Once I subscribed to the New Yorker.  I thought it would be fun to get a literary magazine, but I found that I didn’t read it that often.  The O Magazine is one that I’ve stuck with – and now have a rule that I won’t subscribe to any others because I don’t have time for any others.  Now that the subscriptions to those crazy magazines are starting to expire my paper clutter will also diminish a bit, right?

I used to love reading Cricket when I was younger – about 12.  I still like to go and look at them in our elementary library and I always encourage kids to check them out.  They are “literary,” too, so not interesting to many.  Just story geeks.

Are there magazines that you are a faithful reader of?  How do you read them – cover to cover or by looking at the table of contents for what interests you?  What do you do with them when you’re done?  What’s the craziest magazine subscription you’ve had?  Or one that you wish you were brave enough to get?

Well, off to read!


Summer Reads

I’ve been bad at this blogging this summer!  But I guess from what I read on the blogs I follow, it isn’t too unusual to take a blog vacation.  I just haven’t been blogging that long to take a vacation from it!  Oops.  Oh well.  Here we go!

I had to check out my goodreads list to see which books I’ve read since I last blogged.  It’s been quite a few:  “Firefly Lane” (Kristin Hannah), “The Beach House” (Jane Green), “Love Walked In” and “Belong to Me” (Marissa de los Santos), “The Other Woman” (Jane Green), “The Girl Who Played with Fire” (Stieg Larsson), “Best Friends Forever” (Jennifer Weiner), and “The Stormchasers” (Jenna Blum).  I just started “Other People’s Weddings” yesterday.

So.  I liked “Firefly Lane” better than “Best Friends Forever,” and for some reason they felt similar to me.  Best friends.  Different family backgrounds.  Estrangement.  Kids to grown-ups.  I also thought that the “mystery” feel in “BFF” was very hokey, especially after reading Millennium #2.

I liked “Love Walked In” better than “Belong To Me,” although I loved them both.  I loved the character and the writing style.  I was glad that there was another book about the main character in “Love Walked In” because I wanted to keep getting to know her.  They were great reads.

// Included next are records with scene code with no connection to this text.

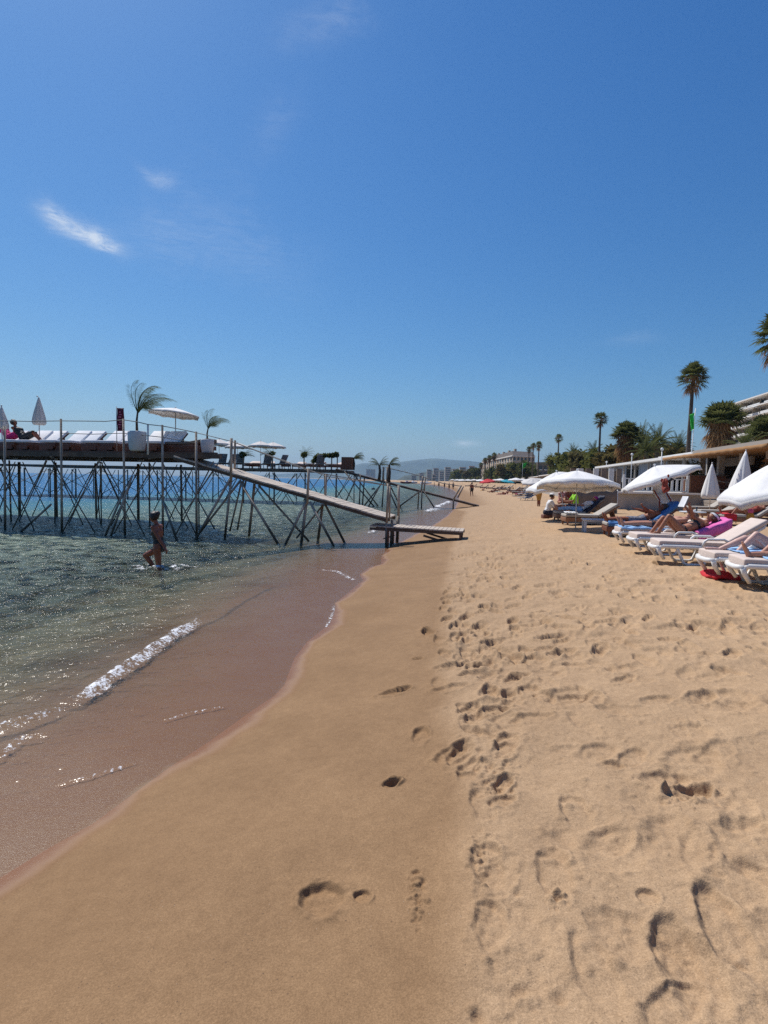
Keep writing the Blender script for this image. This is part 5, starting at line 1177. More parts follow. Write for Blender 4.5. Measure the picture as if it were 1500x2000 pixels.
I = person('deeply tanned man in dark patterned shorts lying on the deep blue towel', (.98, 0, .36+.15), V(1, 0, .45), V(-.45, 0, 1), V(.55, 0, .85), [(V(-.75, .35, .2), V(-.6, -.6, .4)), (V(-.75, -.35, .1), V(-.8, .2, .2))], [(V(-1, -.08, .06), V(-1, 0, -.06), V(-.25, -.2, 1)), (V(-1, .08, .06), V(-1, 0, -.06), V(-.25, .2, 1))], 1.76, 'skin_dark', .011, None, False)
on_bed(I, W['blue']); hair(I, 'brownhair', .014, -.04, .035); wear(I, 'shorts', is_(I, 'pelvis') & (I['h'] < .12) | (is_(I, 'thigh1') & (leglen(I, 1) > .12)) | (is_(I, 'thigh-1') & (leglen(I, -1) > .12)), .012, 'stripe', .012)
I = person('person in white and pale blue lying back under the double parasols, pink cap on', (1.0, 0, .36+.16), V(1, 0, .62), V(-.62, 0, 1), V(.7, 0, .7), [(V(-.8, .3, -.3), V(-.9, -.2, .1)), (V(-.8, -.3, -.3), V(-.9, .2, .1))], [(V(-1, -.10, .10), V(-1, 0, -.10), V(-.2, 0, 1)), (V(-1, .10, .10), V(-1, 0, -.10), V(-.2, 0, 1))], 1.75, 'skin_mid', .012, None, False)
on_bed(I, W['navy']); wear(I, 'shirt', is_(I, 'torso', 'pelvis', 'upper_arm1', 'upper_arm-1') & (I['h'] > .02), .014, 'shirt', .012); wear(I, 'trousers', is_(I, 'pelvis', 'thigh1', 'thigh-1', 'shin1', 'shin-1') & (I['h'] < .06), .014, 'lightblue', .012)
wear(I, 'cap', is_(I, 'head') & (I['hu'] > .03), .018, 'magenta')
towel('towel', 'dark navy towel over the back of the bed under the double parasols', W['navy'], wt(R(42)), 1.15, 1.86, -.37, .37, 'navy', (.1, .25), 13, .018)
I = person('tanned sunbather lying in the shade of the parasol at the picture edge', (1.0, 0, .36+.15), V(1, 0, .4), V(-.4, 0, 1), V(.8, 0, .6), [(V(-.5, .7, .4), V(.2, -.2, .95)), (V(-.8, -.3, -.2), V(-.9, .2, .1))], [(V(-.8, -.1, .6), V(-.6, 0, -.8), V(-1, 0, -.1)), (V(-1, .1, .1), V(-1, 0, -.1), V(-.3, 0, 1))], 1.7, 'skin_tan', .012, None, True)
on_bed(I, W['r3']); hair(I, 'brownhair'); wear(I, 'swimsuit', is_(I, 'pelvis', 'bust', 'torso') & (I['h'] < .34), .006, 'rust')
towel('towel', 'bright red towel over the foot of the bed shaded by the edge parasol', W['r3'], wt(R(36)), .0, .42, -.37, .37, 'red', (.22, .05), 15)
# grey side table and round table
p = G(1163, 1040); root = thing('side_table', 'grey resin side table on four legs between the sunbeds', 'table', p, INL); mb = MB(); mb.box((0, 0, .40), (.80, .52, .045)); mb.box((0, 0, .355), (.72, .44, .05)); soft(mb, 'top', M['potgrey'], root, .015)
for x in (-.34, .34):
    for y in (-.2, .2): mb = MB(); mb.box((x, y, .165), (.06, .05, .35), None, 0, 1.15); mb.build('leg', M['potgrey'], root)
o = thing('towel_pile', 'crumpled white towel at the foot of the empty wooden sunbed', 'towel', W['grey'].location+Vector((0, 0, 0)), INL); mb = MB(); mb.sheet([[(.05+.42*i/9, -.3+.55*j/9, .36+.085+.04*abs(math.sin(i*1.3+j*.9))) for j in range(10)] for i in range(10)], .02); mb.build('cloth', M['shirt'], o, True)
p = G(1352, 1022); root = thing('round_table', 'low round table with a few small things on it, in front of the taupe sunbeds', 'table', p); mb = MB(); mb.lathe([(.42, .40), (.46, .42), (.46, .445), (.44, .45)], 28); mb.build('top', M['potgrey'], root, True); mb = MB(); mb.lathe([(.16, 0), (.10, .05), (.09, .40)], 14); mb.build('pedestal', M['teak'], root, True)
for i, (dx_, dy_, rr_, hh, mm, nm, lab) in enumerate(((-.2, .05, .04, .10, 'shirt', 'cup', 'white cup at the seaward side of the round table'), (.02, -.08, .045, .07, 'shirt', 'bowl', 'small white bowl near the middle of the round table'), (.20, .1, .03, .17, 'glass', 'glass_bottle', 'dark bottle on the round table'))):
    mb = MB(); mb.lathe([(rr_*.7, .452), (rr_, .46+hh*.5), (rr_*.85, .452+hh)], 12); o = mb.build(nm, M[mm], None, True); o.location = p+Vector((dx_, dy_, 0)); tag(o, lab, nm.replace('_', ' '))
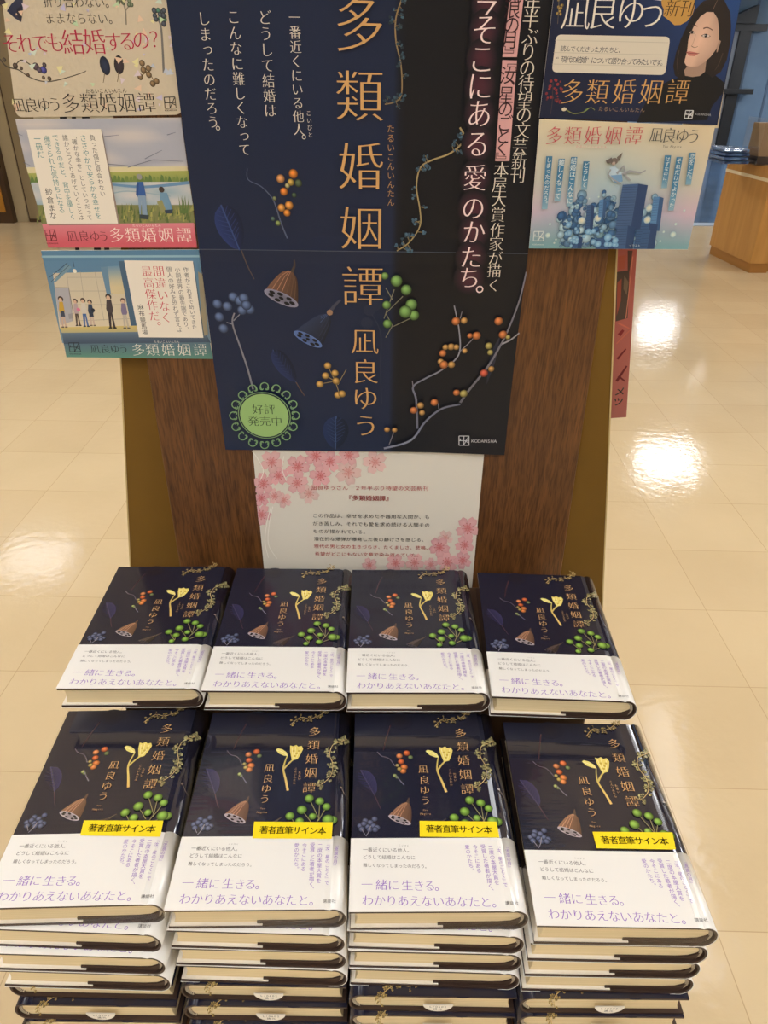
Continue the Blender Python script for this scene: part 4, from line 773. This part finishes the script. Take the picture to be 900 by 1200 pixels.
# --- cover print (front), measured on the third front book and the third back book
def cover_print():
    def wrap_(u, v, h):
        if u <= .1229: return Vector((u, v, BT+h))
        w = (u-.1229)/.0111; return Vector((.1229+(.0102+h+1e-4)*math.sin(w), v, BT/2+(BT/2+h+1e-4)*math.cos(w)))
    p = Print(wrap_, None, 8e-5, 1.5e-6)
    G = lambda x, y: LF3(420+x/5, 850+y/5)
    B = lambda x, y: LB3(400+x/4.737, 650+y/4.737)
    def mm(pts, f): return [f(*q) for q in pts]
    pass
    p.disc(B(270, 110), .0125, (34, 29, 36), 20, (30, 30, 48), 3, ry=.010); p.stroke(mm([(225, 125), (205, 170), (190, 215)], B), .0012, .0009, (70, 46, 50)); p.stroke(mm([(110, 155), (135, 180), (180, 195), (215, 240)], G), .0007, .0007, (110, 100, 106))
    for a, c, k in (((240, 180), (222, 128, 72), 3.0), ((283, 163), (220, 100, 48), 3.2), ((305, 188), (104, 118, 70), 2.4), ((250, 213), (216, 92, 40), 3.0), ((268, 245), (224, 118, 52), 3.3), ((262, 268), (226, 124, 56), 3.0), ((228, 235), (170, 150, 84), 1.9), ((240, 256), (176, 150, 70), 2.2), ((213, 295), (150, 158, 90), 2.0), ((226, 305), (120, 136, 78), 1.6)): p.berry(G(*a), k*.001, c)
    p.stroke(mm([(222, 295), (245, 325), (268, 350)], G), .0007, .0010, (108, 106, 118))
    # leaf at the left, seed pod, second dim pod
    p.leaf(G(12, 262), G(95, 410), .0160, (46, 44, 74), (68, 64, 92)); p.stroke(mm([(95, 410), (112, 450), (132, 492)], G), .0008, .0006, (84, 60, 64))
    def pod(apex, ra, rb, col, rim):
        A, Ra, Rb = Vector(apex), Vector(ra), Vector(rb); n = 9; Lf, Rt = [], []
        for i in range(n):
            t_ = i/8; k = .15+.85*(t_**.6); m_ = A+((Ra+Rb)/2-A)*t_; h = (Rb-Ra)/2*k; Lf.append(tuple(m_-h)); Rt.append(tuple(m_+h))
        p.raw(Lf+Rt, [(i, i+1, n+i+1, n+i) for i in range(n-1)], [sc(col, .95)]*n+[sc(col, .6)]*n)
        for g in (.15, .3, .45, .6, .75, .88): p.stroke([tuple(Vector(Lf[i])*(1-g)+Vector(Rt[i])*g) for i in range(0, 9, 2)], .0002, .0004, sc(col, 1.4 if g < .5 else .75))
        c_ = (Ra+Rb)/2; d = Rb-Ra; rot = math.atan2(d.y, d.x); p.disc(tuple(c_), d.length/2, sc(rim, .8), 20, rim, 2, ry=d.length*.15, rot=rot)
        for i in range(7): w = i/7*6.283; q = c_+d*.33*math.cos(w)+Vector((-d.y, d.x))*.085*math.sin(w); p.disc(tuple(q), d.length*.08, (26, 20, 22), 8, ry=d.length*.04, rot=rot)
    p.stroke(mm([(296, 425), (288, 458)], G), .0009, .003, (84, 66, 56)); pod(G(288, 455), G(176, 530), G(308, 580), (148, 108, 84), (172, 160, 164))
    p.stroke(mm([(470, 455), (440, 472)], B), .0008, .002, (84, 72, 62)); pod(B(440, 470), B(360, 497), B(420, 515), (74, 62, 58), (70, 64, 72))
    for a in ((10, 590), (40, 560), (95, 550), (70, 570), (55, 595), (88, 590), (110, 600), (20, 610), (66, 612), (98, 612), (32, 578)): p.berry(G(*a), .0027, (74, 82, 116))
    p.stroke(mm([(72, 590), (60, 625), (44, 650)], G), .0008, .0007, (128, 124, 130)); p.stroke(mm([(20, 610), (38, 640)], G), .0006, .0006, (128, 124, 130))
    # central flower
    p.stroke(mm([(468, 190), (462, 225), (463, 268), (490, 330), (515, 392)], G), .0010, .0022, (190, 176, 92), (222, 186, 110)); p.stroke(mm([(512, 205), (485, 235), (464, 265)], G), .0014, .0018, (200, 178, 100))
    p.poly(mm([(393, 152), (405, 144), (432, 150), (460, 168), (473, 190), (450, 188), (415, 174)], G), (226, 212, 122)); p.stroke(mm([(400, 154), (435, 166), (465, 186)], G), .0006, .0005, (244, 234, 172))
    p.poly(mm([(472, 127), (490, 132), (508, 124), (520, 134), (540, 130), (552, 148), (545, 178), (532, 208), (515, 212), (502, 218), (490, 190), (478, 160)], G), (228, 208, 112))
    for a in (((485, 140), (505, 205)), ((505, 135), (515, 205)), ((535, 142), (522, 205))): p.stroke(mm(a, G), .0007, .0005, (244, 232, 166), sm=False)
    for a in ((500, 160), (520, 175), (530, 160), (512, 190)): p.disc(G(*a), .0012, (196, 168, 72), 7)
    # twigs
    def twig(pts, w, col, lc, n, r, seed):
        rr = random.Random(seed); q = smooth(pts); p.stroke(pts, w, w*.8, col)
        for i in range(n):
            k = rr.randrange(1, len(q)-1); a = Vector(q[k]); t_ = Vector(q[k+1])-Vector(q[k-1]); nn = Vector((-t_.y, t_.x)).normalized()*rr.choice((-1, 1)); e = a+nn*r*rr.uniform(.7, 1.8)+t_.normalized()*r*rr.uniform(-1, 1); p.stroke([tuple(a), tuple(e)], w*.5, w*.4, sc(col, .85), sm=False)
            for j in range(4): p.disc((e.x+rr.uniform(-.6, .6)*r, e.y+rr.uniform(-.6, .6)*r), r*rr.uniform(.28, .5), sc(lc, rr.uniform(.7, 1.35)), 6)
    twig(mm([(800, 80), (765, 105), (722, 122), (714, 180), (745, 240), (748, 300), (722, 340), (686, 368)], G), .0007, (196, 172, 116), (134, 128, 88), 60, .0021, 5)
    twig(mm([(430, 132), (470, 105), (520, 110), (575, 88), (582, 66)], B), .0007, (190, 162, 108), (140, 120, 76), 34, .0017, 9)
    p.stroke(mm([(716, 355), (740, 375), (765, 385)], B), .0006, .0005, (120, 104, 92)); p.disc(B(716, 355), .0012, (128, 112, 96), 7)
    # green berries
    for a, c_ in (((580, 393), (640, 462)), ((630, 403), (640, 462)), ((665, 422), (640, 470)), ((556, 432), (612, 478)), ((507, 453), (560, 500)), ((690, 470), (640, 492)), ((555, 472), (560, 500)), ((640, 462), (620, 505))): p.stroke([B(*a), B(*c_)], .0007, .0007, (134, 128, 84), sm=False)
    for x, y, r in ((545, 504, 3.0), (615, 494, 3.6), (610, 455, 3.3), (665, 422, 3.6), (630, 403, 3.9), (580, 393, 4.0), (556, 432, 4.3), (507, 453, 3.9), (555, 472, 3.8), (705, 468, 3.8), (682, 467, 4.9)): p.berry(B(x, y), r*.001, (124, 172, 56))
    # title and author in gold
    GOLDB = (200, 158, 104)
    for ch, x, y in (('多', 598, 50), ('類', 609, 128), ('婚', 616, 210), ('姻', 627, 292), ('譚', 637, 378)): a = G(x, y); p.chars([(ch, *a)], .0118, GOLDB, 's')
    for ch, x, y in (('凪', 380, 262), ('良', 385, 325), ('ゆ', 388, 385), ('う', 392, 445)): a = G(x, y); p.chars([(ch, *a)], .0094, GOLDB, 's')
    p.line('Yuu', G(382, 500), G(402, 500), GOLDB, k=1.5, st='g', slant=.2); p.line('Nagira', G(368, 522), G(420, 522), GOLDB, k=1.7, st='g', slant=.2)
    p.line('たるい', G(563, 290), G(568, 325), GOLDB, k=.9, st='g', vert=True); p.line('こんいんたん', G(536, 268), G(544, 350), GOLDB, k=.9, st='g', vert=True)
    return p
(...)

I liked “The Beach House” better than “The Other Woman.”  They were very different books by Jane Green – one about an eccentric woman who takes in boarders to help maintain her life on Cape Cod and the other about the contentious relationship a woman has with her mother-in-law.  I thought the daughter-in-law was pretty uptight and ridiculous a lot of the time, although I did have some empathy for her.  I wouldn’t want to deal with a MIL like that, but it was a little crazy.

I really liked “The Stormchasers,” and can’t wait to discuss it in book club with others who have read it!  I don’t want to give any spoilers so am not going to talk about it much here.  Read on!

After I read “Other People’s Weddings” I hope I can pick up that Pat Conroy book I got in the mail – “South of Broad.”  Seems like a summer read, so I’ll hopefully dive into that.  Still  have quite a pile TBR by the bed!  I bought “Eats Shoots and Leaves” at a used book sale and can’t wait to pick that up, either.

So what about you???  What have you been reading and what are your thoughts about the books you’ve been reading this summer?

Can’t wait to hear!

And now, off to read before company comes!